All except Ricky are married and they have nine future workers, err, I mean children, with two more on the way.

The Colosimos have no external directors or managers (don’t need them) and the seven of them have a formal board meeting once a month and family gatherings every week. They are a close Italian family that operates on consensus; if there’s a deadlock, Ross is the boss.

They also have a family constitution with two significant provisions: that third generation children need to go to university before coming into the business and are “encouraged” to work somewhere else first; and second, partners don’t get involved in the business, which is the first time I’ve seen that rule.

Says Marcello: “We watched other family businesses, and realised that’s when complications and arguments arise. You have to keep each person’s own family and business involvement separate. If you don’t, and your partner comes into the business with you, you tend to start looking at the business from a micro perspective – just from the point of view of your own family.”

Ross’s wife Pamela didn’t have time to work in the business in the early years: she was too busy producing staff. All the boys worked weekends in his hotels as soon they could hold a tray of glasses. All of them finished school and went to uni and then joined the business full time.

Rosario, as he was then, emigrated from Calabria at the age of 13. His father Marcello had a fairly traditional work history for Italian migrants: first the Snowy Hydro scheme and then the Queensland sugar cane farms, before settling around Baulkham Hills.

The young Rosario started working in hotels in the area and eventually built a bottle shop in Baulkham Hills (Crestwood Cellars – it’s still there). He and Pamela lived in a caravan at the back of the shop and worked seven days a week.

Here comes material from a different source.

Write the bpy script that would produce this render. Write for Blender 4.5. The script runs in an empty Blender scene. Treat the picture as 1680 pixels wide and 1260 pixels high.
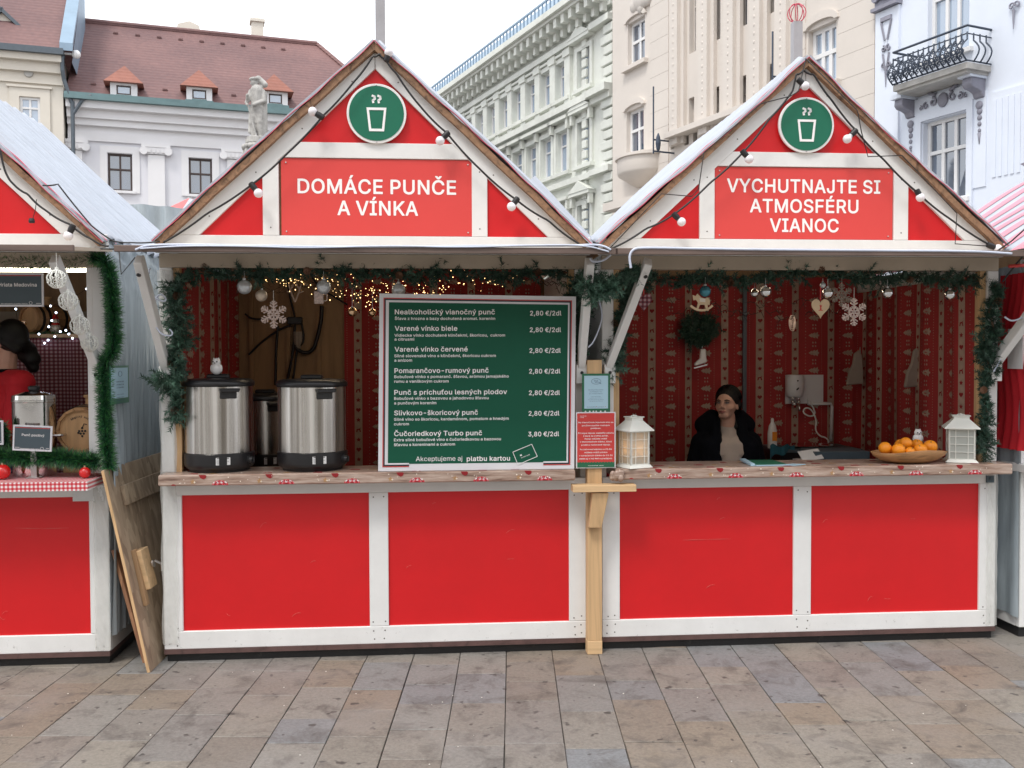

He also had a talent for property development and made decent money developing a block of industrial units in the area, before building the Castle Hill Hotel which, with the help of his six sons, became one of New South Wales’ three biggest hotels.

He then moved into the city and developed the Retro nightclub and restaurant in Sussex Street, and then to the Hunter Valley where he developed a big tourist centre and brewery on 11 acres just outside Cessnock. That gave the Colosimos a taste for brewing.

They sold Crestwood Cellars, the Castle Hill tavern and Retro as well, and in fact developed and sold a few hotels along the way, hanging onto Hillside and Bell Vista, and then developed the huge Australian Brewery and Hotel at Rouse Hill.

Australian Brewery’s three types of beer and one cider are the first craft beers to be sold in cans. They won prizes at the Beer and Brewery Awards last year and the pub in Rouse Hill won the Best Traditional Bar and Best Boutique Beer Venue at the AHA awards. In 2004 they were named Family Business of the Year.

The family’s ambition now is to be the biggest craft brewer in the country. They have just signed a national distribution deal with the Kollaras Group, another big family business, and have an export distribution deal with Konishi Brewing in Japan.

Ross and the six boys are all equal shareholders and they haven’t yet discussed the third generation succession (the oldest is 12, so it’s a few years off). There are no dividends, just salaries, and all profits are ploughed back into the business.

From “humble beginnings”, as the website says, they now employ 300 people, serve 4000 meals a week and turn over $40 million a year.

It’s one of the many stories that gives immigration a good name.